Das Bundesamt für Migration und Flüchtlinge hatte kürzlich entschieden, wegen der dynamischen Entwicklungen in Syrien vorübergehend keine Entscheidungen über Asylanträge von syrischen Staatsangehörigen zu treffen.
Faeser wies auch darauf hin, dass Deutschland sich besonders auf Sicherheitsfragen konzentriere und die Bundesregierung dabei eng mit europäischen und internationalen Partnern zusammenarbeite. Weiter sagte sie: „Diejenigen, die sich gut integriert haben, Arbeit haben, Deutsch gelernt haben und hier eine neue Heimat gefunden haben, sollten in Deutschland bleiben dürfen.“
Zugleich betonte sie, dass Menschen, die zurückkehren möchten, unterstützt werden müssten. Straftäter dagegen müssten so schnell wie möglich abgeschoben werden. Die rechtlichen Möglichkeiten dafür seien deutlich ausgeweitet worden und würden genutzt, sobald die Lage in Syrien dies erlaube.

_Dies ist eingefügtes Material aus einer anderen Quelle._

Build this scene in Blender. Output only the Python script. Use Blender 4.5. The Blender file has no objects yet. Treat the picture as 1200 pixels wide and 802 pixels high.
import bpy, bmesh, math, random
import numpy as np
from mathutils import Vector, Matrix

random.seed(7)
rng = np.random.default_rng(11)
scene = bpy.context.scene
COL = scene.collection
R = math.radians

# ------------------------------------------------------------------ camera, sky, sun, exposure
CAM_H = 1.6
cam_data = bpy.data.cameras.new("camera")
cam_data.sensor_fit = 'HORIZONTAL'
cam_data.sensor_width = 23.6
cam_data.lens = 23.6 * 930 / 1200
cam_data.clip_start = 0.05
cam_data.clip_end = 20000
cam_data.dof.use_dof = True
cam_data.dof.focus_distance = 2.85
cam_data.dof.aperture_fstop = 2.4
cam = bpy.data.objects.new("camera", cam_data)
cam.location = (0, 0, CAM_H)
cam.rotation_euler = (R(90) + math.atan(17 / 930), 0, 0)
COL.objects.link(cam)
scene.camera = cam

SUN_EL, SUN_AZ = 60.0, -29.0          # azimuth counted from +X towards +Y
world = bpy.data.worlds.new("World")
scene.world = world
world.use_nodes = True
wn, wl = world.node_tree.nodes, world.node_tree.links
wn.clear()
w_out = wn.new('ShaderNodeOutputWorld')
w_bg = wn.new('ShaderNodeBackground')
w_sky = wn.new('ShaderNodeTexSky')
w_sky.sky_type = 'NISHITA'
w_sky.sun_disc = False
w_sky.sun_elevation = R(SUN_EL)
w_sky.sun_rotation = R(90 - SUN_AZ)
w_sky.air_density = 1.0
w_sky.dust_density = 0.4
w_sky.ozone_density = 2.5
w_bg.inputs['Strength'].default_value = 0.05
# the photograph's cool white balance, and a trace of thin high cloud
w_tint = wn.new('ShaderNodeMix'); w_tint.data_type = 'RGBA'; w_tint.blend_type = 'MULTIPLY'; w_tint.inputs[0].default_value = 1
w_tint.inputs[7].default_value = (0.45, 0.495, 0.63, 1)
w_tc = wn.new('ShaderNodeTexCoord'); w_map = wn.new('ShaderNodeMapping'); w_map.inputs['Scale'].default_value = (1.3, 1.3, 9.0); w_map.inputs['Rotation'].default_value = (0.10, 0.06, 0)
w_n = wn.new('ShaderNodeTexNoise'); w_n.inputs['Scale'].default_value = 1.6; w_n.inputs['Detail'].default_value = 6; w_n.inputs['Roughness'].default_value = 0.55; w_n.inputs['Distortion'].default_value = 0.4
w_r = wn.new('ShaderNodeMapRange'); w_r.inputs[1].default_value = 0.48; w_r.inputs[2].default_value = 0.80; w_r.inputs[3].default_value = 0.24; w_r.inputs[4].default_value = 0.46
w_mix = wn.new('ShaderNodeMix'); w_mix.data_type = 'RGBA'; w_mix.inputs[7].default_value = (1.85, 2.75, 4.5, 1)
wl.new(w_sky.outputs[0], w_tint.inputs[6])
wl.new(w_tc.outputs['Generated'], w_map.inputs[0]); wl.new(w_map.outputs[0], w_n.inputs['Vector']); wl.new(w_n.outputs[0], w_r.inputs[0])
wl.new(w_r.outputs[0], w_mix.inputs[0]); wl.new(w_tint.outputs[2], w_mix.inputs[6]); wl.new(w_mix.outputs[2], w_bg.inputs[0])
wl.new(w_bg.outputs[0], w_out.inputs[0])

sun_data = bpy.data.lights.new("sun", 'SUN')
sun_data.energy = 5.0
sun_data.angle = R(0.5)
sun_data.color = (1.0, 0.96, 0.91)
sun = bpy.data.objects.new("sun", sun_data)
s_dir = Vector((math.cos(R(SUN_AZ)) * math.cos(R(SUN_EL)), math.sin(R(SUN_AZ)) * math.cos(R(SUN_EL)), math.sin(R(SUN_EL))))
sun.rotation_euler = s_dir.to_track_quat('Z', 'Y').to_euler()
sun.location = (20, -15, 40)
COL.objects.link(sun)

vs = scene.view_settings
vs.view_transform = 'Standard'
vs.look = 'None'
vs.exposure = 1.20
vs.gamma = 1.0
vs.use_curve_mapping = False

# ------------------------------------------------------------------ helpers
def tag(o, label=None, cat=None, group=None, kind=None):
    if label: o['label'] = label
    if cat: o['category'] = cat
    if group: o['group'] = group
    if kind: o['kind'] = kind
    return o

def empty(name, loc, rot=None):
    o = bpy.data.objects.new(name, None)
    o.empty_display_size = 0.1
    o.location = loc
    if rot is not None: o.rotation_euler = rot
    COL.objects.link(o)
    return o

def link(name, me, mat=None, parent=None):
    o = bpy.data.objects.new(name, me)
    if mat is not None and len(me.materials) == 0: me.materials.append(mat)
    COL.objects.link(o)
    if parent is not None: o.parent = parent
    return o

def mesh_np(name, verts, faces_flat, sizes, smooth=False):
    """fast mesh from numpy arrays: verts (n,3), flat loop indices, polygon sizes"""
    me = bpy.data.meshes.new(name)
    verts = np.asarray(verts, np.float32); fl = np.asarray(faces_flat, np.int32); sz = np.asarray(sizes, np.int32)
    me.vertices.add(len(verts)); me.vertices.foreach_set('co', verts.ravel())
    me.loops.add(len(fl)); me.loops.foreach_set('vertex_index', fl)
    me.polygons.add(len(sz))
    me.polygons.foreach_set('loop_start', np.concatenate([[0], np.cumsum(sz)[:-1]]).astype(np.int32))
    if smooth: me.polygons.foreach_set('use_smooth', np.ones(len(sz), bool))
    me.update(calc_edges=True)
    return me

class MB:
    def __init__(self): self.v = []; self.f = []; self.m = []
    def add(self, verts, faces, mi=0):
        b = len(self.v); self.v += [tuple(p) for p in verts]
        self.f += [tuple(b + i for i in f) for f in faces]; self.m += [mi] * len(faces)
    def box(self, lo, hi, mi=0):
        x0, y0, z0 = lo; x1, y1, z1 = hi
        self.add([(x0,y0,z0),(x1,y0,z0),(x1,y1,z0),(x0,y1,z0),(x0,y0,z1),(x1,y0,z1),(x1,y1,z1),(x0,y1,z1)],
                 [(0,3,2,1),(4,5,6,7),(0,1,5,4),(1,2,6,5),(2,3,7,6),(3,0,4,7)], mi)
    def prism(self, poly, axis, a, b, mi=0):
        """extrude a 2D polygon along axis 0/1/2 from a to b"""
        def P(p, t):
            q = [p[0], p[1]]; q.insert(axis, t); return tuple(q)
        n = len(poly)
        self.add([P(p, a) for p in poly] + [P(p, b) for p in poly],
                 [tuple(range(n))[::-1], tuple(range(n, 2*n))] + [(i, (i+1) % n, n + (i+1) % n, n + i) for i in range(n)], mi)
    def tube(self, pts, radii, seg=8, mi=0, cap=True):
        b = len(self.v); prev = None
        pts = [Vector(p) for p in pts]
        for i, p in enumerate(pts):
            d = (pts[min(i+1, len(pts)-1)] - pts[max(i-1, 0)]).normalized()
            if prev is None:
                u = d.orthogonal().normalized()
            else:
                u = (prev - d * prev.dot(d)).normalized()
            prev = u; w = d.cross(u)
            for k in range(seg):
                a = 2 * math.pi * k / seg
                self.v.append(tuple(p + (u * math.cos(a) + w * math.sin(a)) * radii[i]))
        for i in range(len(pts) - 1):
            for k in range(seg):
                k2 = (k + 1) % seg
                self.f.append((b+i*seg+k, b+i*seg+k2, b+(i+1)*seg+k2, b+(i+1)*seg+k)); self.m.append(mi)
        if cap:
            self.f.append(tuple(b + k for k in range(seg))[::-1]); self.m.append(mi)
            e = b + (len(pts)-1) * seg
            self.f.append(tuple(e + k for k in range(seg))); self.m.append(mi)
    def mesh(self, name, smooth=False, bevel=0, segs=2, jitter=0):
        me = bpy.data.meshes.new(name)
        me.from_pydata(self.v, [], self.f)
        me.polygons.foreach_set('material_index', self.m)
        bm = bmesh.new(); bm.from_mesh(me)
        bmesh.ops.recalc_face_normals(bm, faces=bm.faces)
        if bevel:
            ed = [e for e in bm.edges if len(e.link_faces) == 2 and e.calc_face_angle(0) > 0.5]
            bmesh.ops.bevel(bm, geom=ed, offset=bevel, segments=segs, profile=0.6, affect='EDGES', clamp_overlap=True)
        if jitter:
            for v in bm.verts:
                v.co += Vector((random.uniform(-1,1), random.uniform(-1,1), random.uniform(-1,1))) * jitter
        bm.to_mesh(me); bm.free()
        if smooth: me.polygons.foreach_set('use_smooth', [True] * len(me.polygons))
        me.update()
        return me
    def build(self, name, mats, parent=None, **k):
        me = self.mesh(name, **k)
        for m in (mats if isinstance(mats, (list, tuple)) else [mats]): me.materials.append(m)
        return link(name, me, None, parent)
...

Flughafen in Damaskus nimmt internationalen Betrieb ab dem 7. Januar wieder auf
Der Leiter der syrischen Zivilluftfahrt- und Transportbehörde, Ashhad as-Salibi, gab bekannt, dass der Internationale Flughafen Damaskus ab dem 7. Januar dieses Jahres wieder internationale Flüge abfertigen wird. Zuvor hatte bereits der syrische Verkehrsminister Baha ad-Din Scharm erklärt, der Flughafen könne binnen einer Woche wieder Flüge empfangen.

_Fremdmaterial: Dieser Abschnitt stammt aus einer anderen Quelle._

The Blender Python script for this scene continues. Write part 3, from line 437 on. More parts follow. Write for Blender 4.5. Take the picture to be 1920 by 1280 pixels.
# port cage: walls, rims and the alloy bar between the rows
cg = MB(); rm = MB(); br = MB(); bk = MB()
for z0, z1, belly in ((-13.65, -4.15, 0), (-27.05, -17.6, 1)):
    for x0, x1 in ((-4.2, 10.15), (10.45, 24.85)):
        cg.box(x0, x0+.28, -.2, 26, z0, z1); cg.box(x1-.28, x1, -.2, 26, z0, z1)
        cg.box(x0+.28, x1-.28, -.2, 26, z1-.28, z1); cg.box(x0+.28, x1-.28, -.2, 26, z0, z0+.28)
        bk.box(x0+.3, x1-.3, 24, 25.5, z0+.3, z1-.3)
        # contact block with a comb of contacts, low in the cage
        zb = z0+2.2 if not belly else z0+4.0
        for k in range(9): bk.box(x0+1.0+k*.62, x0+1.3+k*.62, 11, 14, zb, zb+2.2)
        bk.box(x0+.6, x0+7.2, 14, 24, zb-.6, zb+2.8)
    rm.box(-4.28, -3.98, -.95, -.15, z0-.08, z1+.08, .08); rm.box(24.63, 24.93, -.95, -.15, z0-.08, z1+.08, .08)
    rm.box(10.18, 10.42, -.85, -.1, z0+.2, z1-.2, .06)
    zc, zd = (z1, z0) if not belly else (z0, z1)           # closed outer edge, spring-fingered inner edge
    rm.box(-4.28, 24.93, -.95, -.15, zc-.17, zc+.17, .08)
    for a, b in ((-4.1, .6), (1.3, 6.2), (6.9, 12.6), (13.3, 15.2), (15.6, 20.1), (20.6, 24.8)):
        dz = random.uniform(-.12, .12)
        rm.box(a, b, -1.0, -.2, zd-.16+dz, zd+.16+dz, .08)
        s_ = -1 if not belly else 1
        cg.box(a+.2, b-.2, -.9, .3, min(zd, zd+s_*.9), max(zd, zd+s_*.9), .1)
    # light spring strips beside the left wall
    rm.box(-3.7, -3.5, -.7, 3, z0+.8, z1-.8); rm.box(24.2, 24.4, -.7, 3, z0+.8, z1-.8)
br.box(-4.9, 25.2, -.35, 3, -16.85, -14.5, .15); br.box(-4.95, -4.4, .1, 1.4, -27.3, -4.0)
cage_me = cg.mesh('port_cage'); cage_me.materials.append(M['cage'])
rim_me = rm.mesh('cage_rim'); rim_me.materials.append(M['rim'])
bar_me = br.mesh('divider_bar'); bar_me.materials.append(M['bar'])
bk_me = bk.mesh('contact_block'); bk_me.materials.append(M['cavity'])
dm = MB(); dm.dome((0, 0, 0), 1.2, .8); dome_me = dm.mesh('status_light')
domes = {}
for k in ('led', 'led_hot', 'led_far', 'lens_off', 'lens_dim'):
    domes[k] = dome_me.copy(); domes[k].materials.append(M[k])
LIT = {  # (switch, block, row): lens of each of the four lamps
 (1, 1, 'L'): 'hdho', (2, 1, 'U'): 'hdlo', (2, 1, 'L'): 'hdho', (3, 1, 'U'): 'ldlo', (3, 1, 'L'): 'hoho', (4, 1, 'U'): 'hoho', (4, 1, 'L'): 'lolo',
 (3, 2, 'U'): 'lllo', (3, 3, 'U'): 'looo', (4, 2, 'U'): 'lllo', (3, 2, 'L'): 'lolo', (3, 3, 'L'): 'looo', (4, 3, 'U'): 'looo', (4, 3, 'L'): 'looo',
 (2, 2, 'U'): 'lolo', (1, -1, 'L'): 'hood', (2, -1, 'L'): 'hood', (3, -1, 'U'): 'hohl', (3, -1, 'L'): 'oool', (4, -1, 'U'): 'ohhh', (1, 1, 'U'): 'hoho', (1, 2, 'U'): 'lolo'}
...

As-Salibi sagte am Samstag: „Wir geben bekannt, dass wir ab dem 7. Januar wieder internationale Flüge von und nach dem Internationalen Flughafen Damaskus aufnehmen. Wir haben alle Beschäftigten dazu aufgefordert, an ihre Arbeitsplätze zurückzukehren.“
Am 8. Dezember vergangenen Jahres wurden alle Angestellten aus dem Flughafen Damaskus evakuiert, und sämtliche Flüge wurden eingestellt – als Folge der militärischen Auseinandersetzungen vor dem Sturz Assads. Bereits im letzten Monat hatte die Flughafenverwaltung angekündigt, dass alle Flüge ausgesetzt bleiben, mit Ausnahme derjenigen, die eine spezielle Genehmigung von der Zivilluftfahrtbehörde erhalten.
Die Fluggesellschaft Qatar Airways gab in einer Erklärung bekannt, dass sie ihre Flüge nach Syrien ab dem 7. Januar wieder aufnehmen werde. Geplant seien zunächst drei wöchentliche Flüge nach Damaskus – nach rund 13 Jahren Unterbrechung.

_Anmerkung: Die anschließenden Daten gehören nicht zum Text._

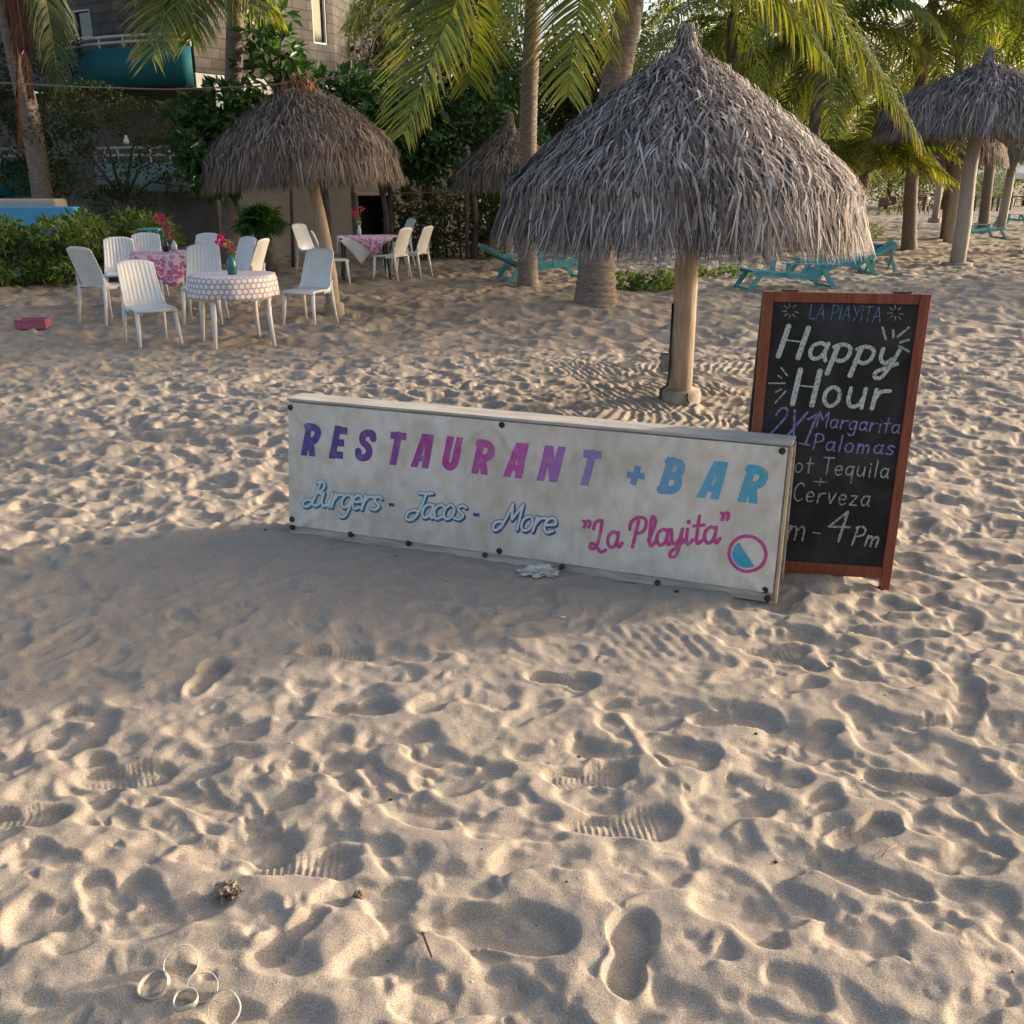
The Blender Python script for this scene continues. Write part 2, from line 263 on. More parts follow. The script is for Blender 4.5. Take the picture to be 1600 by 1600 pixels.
class MB:
    def __init__(s): s.v = []; s.f = []; s.s = []
    def add(s, v, f, smooth=False):
        k = len(s.v); s.v += [tuple(p) for p in v]; s.f += [tuple(i + k for i in q) for q in f]; s.s += [smooth] * len(f); return s
    def box(s, c, size, mtx=None):
        x, y, z = (a / 2 for a in size); vs = [Vector((sx * x, sy * y, sz * z)) for sz in (-1, 1) for sy in (-1, 1) for sx in (-1, 1)]
        if mtx is not None: vs = [mtx @ p for p in vs]
        vs = [p + Vector(c) for p in vs]
        return s.add(vs, [(0, 2, 3, 1), (4, 5, 7, 6), (0, 1, 5, 4), (2, 6, 7, 3), (0, 4, 6, 2), (1, 3, 7, 5)])
    def beam(s, a, b, w, h, up=(0, 0, 1)):
        a = Vector(a); b = Vector(b); d = (b - a); L = d.length; d.normalize(); x = d.cross(Vector(up)).normalized(); u = x.cross(d)
        return s.box((a + b) / 2, (w, L, h), Matrix((x, d, u)).transposed())
    def tube(s, pts, rads, n=10, caps=True, smooth=True):
        pts = [Vector(p) for p in pts]
        if not hasattr(rads, '__len__'): rads = [rads] * len(pts)
        vs = []; fs = []; ref = Vector((1, 0, 0))
        t0 = (pts[1] - pts[0]).normalized()
        if abs(t0.x) > .9: ref = Vector((0, 1, 0))
        for i, p in enumerate(pts):
            t = (pts[min(i + 1, len(pts) - 1)] - pts[max(i - 1, 0)]).normalized(); x = (ref - t * ref.dot(t)).normalized(); y = t.cross(x); ref = x
            for k in range(n):
                a = 2 * math.pi * k / n; vs.append(p + (x * math.cos(a) + y * math.sin(a)) * rads[i])
        for i in range(len(pts) - 1):
            for k in range(n): fs.append((i * n + k, i * n + (k + 1) % n, (i + 1) * n + (k + 1) % n, (i + 1) * n + k))
        if caps: fs += [tuple(range(n))[::-1], tuple((len(pts) - 1) * n + k for k in range(n))]
        return s.add(vs, fs, smooth)
    def lathe(s, prof, n=24, c=(0, 0, 0), cap=True):
        vs = [(c[0] + r * math.cos(2 * math.pi * k / n), c[1] + r * math.sin(2 * math.pi * k / n), c[2] + z) for r, z in prof for k in range(n)]
        fs = [(i * n + k, i * n + (k + 1) % n, (i + 1) * n + (k + 1) % n, (i + 1) * n + k) for i in range(len(prof) - 1) for k in range(n)]
        if cap: fs += [tuple(range(n))[::-1], tuple((len(prof) - 1) * n + k for k in range(n))]
        return s.add(vs, fs, True)
    def shell(s, fn, nu, nv, th):
        """closed thick sheet from fn(u,v)->Vector"""
        P = [[Vector(fn(i / nu, j / nv)) for i in range(nu + 1)] for j in range(nv + 1)]
        vs = []
        for side in (.5, -.5):
            for j in range(nv + 1):
                for i in range(nu + 1):
                    du = P[j][min(i + 1, nu)] - P[j][max(i - 1, 0)]; dv = P[min(j + 1, nv)][i] - P[max(j - 1, 0)][i]
                    vs.append(P[j][i] + du.cross(dv).normalized() * th * side)
        N = (nu + 1) * (nv + 1); W = nu + 1; fs = []
        for j in range(nv):
            for i in range(nu):
                a = j * W + i; fs.append((a, a + 1, a + W + 1, a + W)); fs.append((N + a, N + a + W, N + a + W + 1, N + a + 1))
        rim = [i for i in range(W)] + [j * W + nu for j in range(1, nv + 1)] + [nv * W + i for i in range(nu - 1, -1, -1)] + [j * W for j in range(nv - 1, 0, -1)]
        for a, b in zip(rim, rim[1:] + rim[:1]): fs.append((a, N + a, N + b, b))
        return s.add(vs, fs, True)
    def build(s, name, material, parent=None, bevel=0, loc=None, rz=0):
        me = bpy.data.meshes.new(name); me.from_pydata(s.v, [], s.f)
        me.polygons.foreach_set('use_smooth', s.s); me.update()
        o = link(name, me, material, parent)
        if bevel:
            b = o.modifiers.new('bevel', 'BEVEL'); b.width = bevel; b.segments = 2; b.limit_method = 'ANGLE'
        if loc is not None: o.location = loc
        o.rotation_euler.z = rz
        return o
def kids(o): return [c for c in bpy.data.objects if c.parent == o]
def copy_tree(o, parent=None):
    c = o.copy(); COL.objects.link(c)
    if parent: c.parent = parent
    for k in kids(o): copy_tree(k, c)
    return c

# ------------------------------------------------------------------ sand relief (footprints are pressed into two height rasters)
def vnoise(nx, ny, cell, rng):
    gx, gy = int(nx / cell) + 3, int(ny / cell) + 3; g = rng.standard_normal((gy, gx)).astype(np.float32)
    X = np.arange(nx) / cell; Y = np.arange(ny) / cell; xi = X.astype(int); yi = Y.astype(int)
    fx = (X - xi); fy = (Y - yi); fx = (fx * fx * (3 - 2 * fx)).astype(np.float32); fy = (fy * fy * (3 - 2 * fy)).astype(np.float32)[:, None]
    a = g[yi][:, xi] * (1 - fx) + g[yi][:, xi + 1] * fx; b = g[yi + 1][:, xi] * (1 - fx) + g[yi + 1][:, xi + 1] * fx
    return a * (1 - fy) + b * fy
def sstep(a, b, x):
    t = np.clip((x - a) / (b - a), 0, 1); return t * t * (3 - 2 * t)
def blur(h, k):
    for ax in (0, 1):
        s = h.copy()
        for d in range(1, k + 1): s += np.roll(h, d, ax) + np.roll(h, -d, ax)
        h = s / (2 * k + 1)
    return h
SX0, SX1, SY0, SY1 = -1.15, 1.05, 3.2, 4.4
def calm(x, y):
    """smoother, raked sand just in front of the banner sign"""
    fx = sstep(-2.3, -1.4, x) * (1 - sstep(.7, 1.1, x)); ylo = 2.75 + .1 * x
    return fx * sstep(ylo - .25, ylo + .25, y) * (1 - sstep(4.3, 4.6, y))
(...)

Datenbank über das Ausmaß der Zerstörung in Syrien geplant
Der geschäftsführende syrische Minister für Kommunalverwaltung, Muhammad Muslim, erklärte, dass die neue syrische Verwaltung bestrebt sei, eine klare Datenbank über das Ausmaß der Zerstörung in Syrien aufzubauen. Er wies darauf hin, dass das Ministerium sich in erster Linie auf den Wiederaufbau der durch den Krieg und die Bombardierungen zerstörten Häuser konzentriere, um eine sichere und würdevolle Rückkehr der Vertriebenen zu ermöglichen. Weiter sagte er laut der Nachrichtenagentur SANA: „Die Priorität wird bei Einrichtungen liegen, die grundlegende Dienstleistungen wie Brot, Wasser und Strom bereitstellen.“
Muslim erläuterte, dass erste Luftaufnahmen einiger zerstörter Gebiete ein gewaltiges Ausmaß an Zerstörung in Städten und ländlichen Regionen zeigten. Es würden spezialisierte Teams eingesetzt, die professionelle Bestandsaufnahmen durchführten, um Pläne und Ziele für die kommende Phase festzulegen. Er betonte zudem, dass das Ministerium sich noch in der Phase der Erfassung aller Bereiche befinde, die einen Wiederaufbau erfordern. Dabei merkte er an, dass das Assad-Regime früher niemals präzise Statistiken für die Provinzen erstellt habe.